Business & Economy

Got a crystal ball? No? Then here's help with 2016 economic forecasts

Pump jacks at the Belridge oil field in California's Kern County. Oil prices are expected to remain low in 2016 and economic growth is projected to pick up slightly, forecasters say.
Pump jacks at the Belridge oil field in California's Kern County. Oil prices are expected to remain low in 2016 and economic growth is projected to pick up slightly, forecasters say.
Education Images/UIG via Getty Images

Every investor celebrating Christmas this week would love this gift: a really good crystal ball.

It'd be so helpful to look right through the orbuculum and glimpse the future prices of stocks, bonds and gold bars.

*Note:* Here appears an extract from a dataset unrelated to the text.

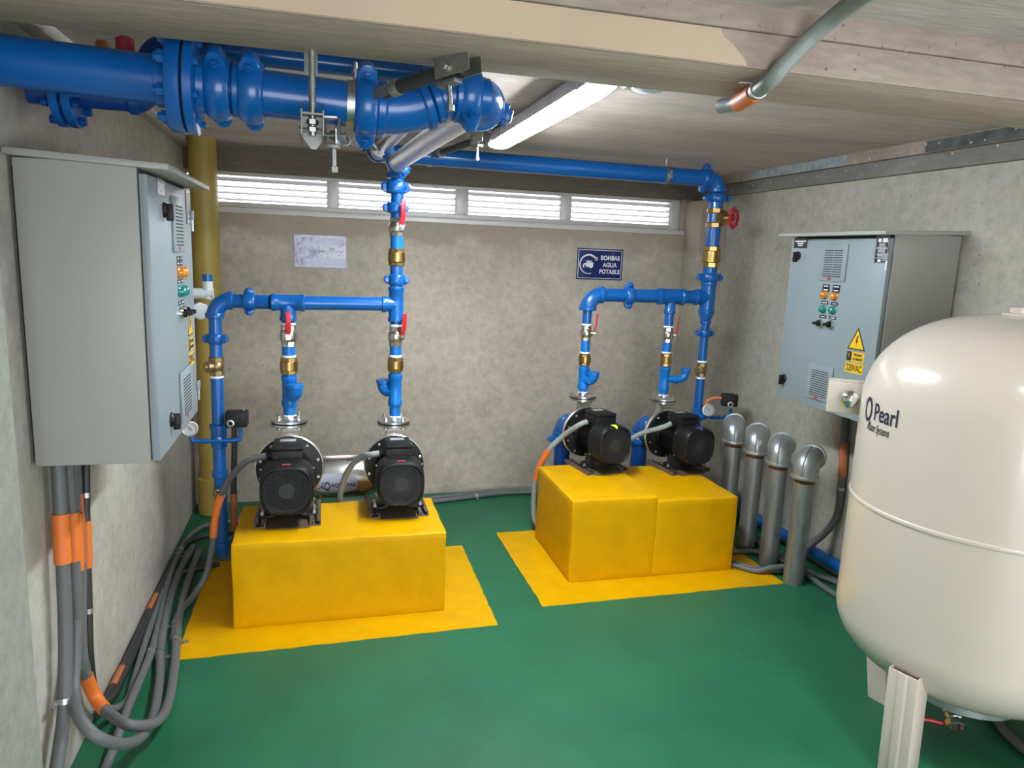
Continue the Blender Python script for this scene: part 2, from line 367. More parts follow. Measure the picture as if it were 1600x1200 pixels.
# ------------------------------------------------------------------ pumps
def make_pump():
    t = thing('centrifugal_pump', '', 'pump', (0, 0, 0))
    B = lambda mb, n, m, p=t, **k: mb.build(n, m, p, **k)
    Z = .185
    # fan cover: squircle drum
    def sq(r, y, e=3.2, n=40):
        out = []
        for i in range(n):
            a = 2*pi*i/n; c, s_ = cos(a), sin(a); k = (abs(c)**e+abs(s_)**e)**(-1/e); out.append(V((r*k*c, y, Z+r*k*s_)))
        return out
    rings = [(.078, .010), (.094, .006), (.098, .0), (.104, .002), (.111, .012), (.114, .05), (.115, .125), (.108, .128)]
    v = []; f = []
    for r, y in rings: v += sq(r, y)
    for i in range(len(rings)-1):
        for k in range(40): j = (k+1) % 40; f.append((i*40+k, i*40+j, i*40+40+j, i*40+40+k))
    f.append(tuple(range((len(rings)-1)*40, len(rings)*40)))
    fc = B(MB().add(v, f), 'fan_cover', 'black_plastic')
    g = MB()
    for i in range(7):
        r0 = .034+i*.0103
        g.lathe((0, .002, Z), (0, 1, 0), [(r0, 0), (r0, .004), (r0+.0036, .004), (r0+.0036, 0)], 44, ring=True)
    for i in range(44):
        a = 2*pi*i/44; c, s_ = cos(a), sin(a)
        g.obox((.067*c, .004, Z+.067*s_), (c, 0, s_), (-s_, 0, c), (0, 1, 0), .033, .0016, .002)
    g.lathe((0, .0, Z), (0, 1, 0), [(0, 0), (.033, 0), (.036, .004)], 32)
    B(g, 'grille', 'grille', fc)
    B(MB().lathe((0, .009, Z), (0, 1, 0), [(0, 0), (.099, 0)], 40), 'grille_recess', 'hole', fc)
    B(MB().box((-.018, .020, Z+.1118), (.018, .030, Z+.1148)), 'badge', 'sticker_red', fc)
    for sx in (-1, 1):
        for sz in (-1, 1):
            B(MB().lathe((sx*.108, .105, Z+sz*.070), (sx, 0, 0), [(.004, 0), (.004, .006), (.002, .008)], 8), 'screw', 'zinc', fc)
    # finned motor
    mb = MB().lathe((0, .118, Z), (0, 1, 0), [(.088, 0), (.088, .185), (.1, .19), (.1, .225)], 36)
    mf = B(mb, 'motor_body', 'black')
    mb = MB()
    for i in range(44):
        a = 2*pi*i/44
        if sin(a) > .87: continue
        c, s_ = cos(a), sin(a); mb.obox((.096*c, .21, Z+.096*s_), (c, 0, s_), (-s_, 0, c), (0, 1, 0), .011, .0016, .09)
    B(mb, 'cooling_fins', 'black', mf)
    for i in (-2, -1, 0, 1, 2, -3, 3): pass
    # flange
    fl = B(MB().lathe((0, .335, Z), (0, 1, 0), [(.085, -.012), (.10, -.004), (.150, 0), (.152, .004), (.152, .016), (.15, .018)], 48), 'mounting_flange', 'black')
    for i in range(10):
        a = 2*pi*(i+.5)/10
        B(MB().lathe((.137*cos(a), .3345, Z+.137*sin(a)), (0, -1, 0), [(.0085, 0), (.0085, .005), (.006, .007)], 6), 'flange_bolt', 'zinc', fl)
    # volute
    vo = B(MB().lathe((0, .353, Z), (0, 1, 0), [(.154, 0), (.158, .003), (.158, .014), (.150, .02), (.135, .024), (.128, .062), (.10, .080), (.06, .088), (.055, .105), (.075, .107), (.075, .120)], 48), 'volute', 'steel')
    B(MB().lathe((0, .412, Z+.10), (0, 0, 1), [(.052, 0), (.042, .05), (.036, .09), (.036, .11)], 24).prism([(-.052, 0), (.052, 0), (.036, .10), (-.036, .10)], (0, .376, Z+.085), (1, 0, 0), (0, 0, 1), .004), 'discharge_neck', 'steel', vo)
    df = B(MB().lathe((0, .412, .383), (0, 0, 1), [(.036, -.004), (.078, -.003), (.0825, 0), (.0825, .010), (.079, .0125), (.04, .0125)], 36), 'discharge_flange', 'steel')
    B(MB().lathe((0, .412, .396), (0, 0, 1), [(.076, 0), (.0845, .0005), (.0845, .003), (.076, .0035)], 36, ring=True), 'gasket', 'black', df)
    B(MB().lathe((0, .412, .400), (0, 0, 1), [(.03, 0), (.0825, .0), (.0825, .010), (.06, .014), (.036, .016), (.034, .026)], 36), 'companion_flange', 'steel', df)
    for i in range(4):
        a = 2*pi*(i+.5)/4
        x, y = .0625*cos(a), .412+.0625*sin(a)
        B(MB().lathe((x, y, .366), (0, 0, 1), [(.011, 0), (.011, .011), (.0075, .012), (.0075, .046), (.0125, .046), (.0125, .048), (.011, .048), (.011, .060), (.0065, .060), (.0065, .070)], 6), 'flange_bolt', 'zinc', df)
    # terminal box
    tb = B(MB().box((-.067, .115, Z+.083), (.067, .262, Z+.150)), 'terminal_box', 'black_plastic', bevel=.006)
    B(MB().prism([(-.066, 0), (-.060, .016), (.060, .016), (.066, 0)], (0, .267, Z+.152), (1, 0, 0), (0, 0, 1), .157), 'box_lid', 'black_plastic', tb, bevel=.003)
    B(MB().box((-.034, .205, Z+.1682), (.034, .245, Z+.1695)), 'rating_label', 'badge', tb)
    for sx in (-1, 1):
        B(MB().lathe((sx*.05, .1125, Z+.118), (0, -1, 0), [(.0075, -.006), (.0075, .003), (.004, .004)], 10), 'screw', 'black', tb)
    B(MB().lathe((-.066, .19, Z+.108), (-1, 0, 0), [(.019, 0), (.019, .012), (.0165, .012), (.0165, .022), (.013, .024)], 8), 'cable_gland', 'black_plastic', tb)
    # feet on rails
    for sx in (-1, 1):
        ft = B(MB().prism([(sx*.055, .105), (sx*.065, .035), (sx*.085, .030), (sx*.130, .030), (sx*.130, .022), (sx*.05, .022)], (0, .235, 0), (1, 0, 0), (0, 0, 1), .10), 'foot', 'black', bevel=.002)
        B(MB().box((sx*.118-.024, .065, 0), (sx*.118+.024, .345, .006)).box((sx*.118-.024, .065, .006), (sx*.118-.018, .345, .022)).box((sx*.118+.018, .065, .006), (sx*.118+.024, .345, .022)).box((sx*.118-.024, .065, .0215), (sx*.118-.006, .345, .0225)).box((sx*.118+.006, .065, .0215), (sx*.118+.024, .345, .0225)), 'base_rail', 'rail')
        for y in (.155, .215):
            B(MB().lathe((sx*.112, y, .030), (0, 0, 1), [(.012, 0), (.012, .002), (.0095, .002), (.0095, .011), (.005, .011), (.005, .018)], 6), 'foot_bolt', 'zinc', ft)
    B(MB().box((-.092, .045, 0), (.092, .33, .0035)), 'base_plate', 'plate')
    return t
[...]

Unfortunately, no such ball exists. Our next best option is to turn to economic forecasters. And in general, the professionals see mostly good news for 2016.

The mainstream view is that the new year's gross domestic product — the broadest measure of the economy — will grow in the 2.5-to-3 percent range. In the first six-and-a-half years of this recovery, the average growth rate has been in the 2-to-2.5 percent range.

In other words, most economists believe the coming year may bring a slightly better pace of expansion than what we are seeing now.

Here are some 2016 predictions that reflect commonly held opinions among top forecasters:

While most predictions are on the positive side for companies, workers and consumers, economists also see potential trouble spots. Those include: a too-strong-dollar that could further depress U.S. export sales; continued sluggishness in China; plunging commodity prices that could lead to many more layoffs, and terrorist events.

And speaking of forecasts, how did the professionals do when predicting 2015?

Pretty good, really.

Here's a line from a Wall Street Journal story that ran in mid-December last year:

"The U.S. economy is poised for stronger growth in 2015 due to falling gas prices, a tighter job market and expectations of larger wage gains, according to the latest Wall Street Journal survey of economists."

Those forecasters may not have had a crystal ball, but at least for 2015, their darts mostly landed on the right numbers.